Conversation 17
Corinne de San Jose
Silverlens, Manila
Installation Views
About
With Conversation 17, Corinne de San Jose methodically wraps everyday objects with fabric, neither to obscure nor hide, but to transform the materiality of her subjects— hammer, vase, wine bottle—into objets d’art.
Like her previous exhibit titles, Conversation 17, is a song reference, a play on the title of a song by The National. She connects the song to the idea of suffering from oblivion, or losing identity, grasping to control how your surroundings affect you.

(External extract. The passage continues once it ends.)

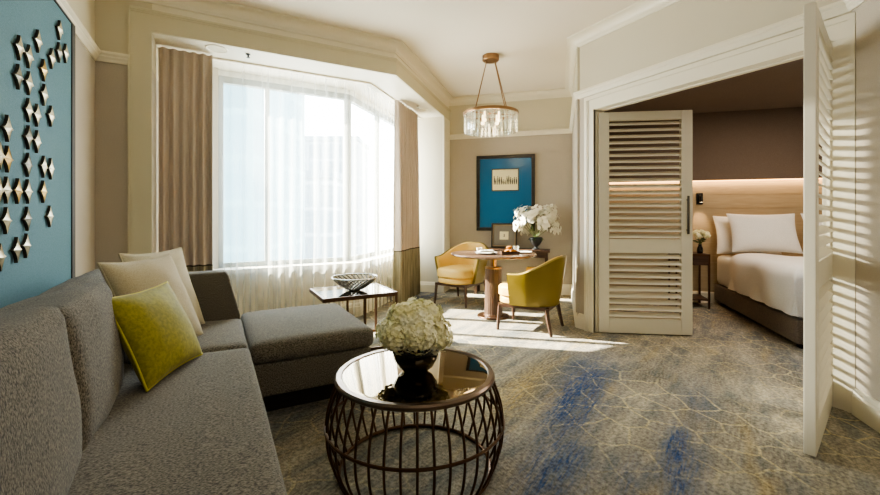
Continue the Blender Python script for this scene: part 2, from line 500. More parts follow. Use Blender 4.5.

The subjects are all concealed, completely wrapped, but there is no doubt as to what they are. By wrapping, their essential form is revealed rather than concealed. She has picked the most mundane of objects, binds it so that we will never know of its make or type. The selection is deliberate; we easily associate these objects with gender—from the sharp phallic tools to the curvy and round vessels. In the final process, the only visible layer is what we would easily associate with the feminine—floral fabric set against another floral fabric. Layer upon layer, the juxtaposition is at once jarring and beautiful.
But it’s the patterns of fabric that have a mesmeric effect, like staring into a stereogram. We are drawn in to look a few seconds longer than we originally intended, the clashing prints a visual, tactile overload, a still life that demands more of your time. To wrap something is also to protect it, and the impulse to protect, to heighten that which is basic or essential is perhaps the strongest conceptual link to Corinne’s past works.
Words by Monster Jimenez and Mario Cornejo
It is easy to dismiss the relevance of still life photography. History keeps pointing us towards its decorative nature. But like Vanitas, Memento Moris, and the funereal art of the past, it seems to have acquired values to reflect on. They speak of objects that seem meaningless, yet participate in this reflection.
Picking up certain stereotypes of the genre, and adding a rather meticulous and meditative process of wrapping objects in fabric, I hope to create a sort of visual conversation that reflects on ideas that seem to repeatedly occur in my work; questions on feminine identity, the precarious relationship between subject and background, blurring the lines between drawing and photography, and the eternal debate on what is art and what is decoration.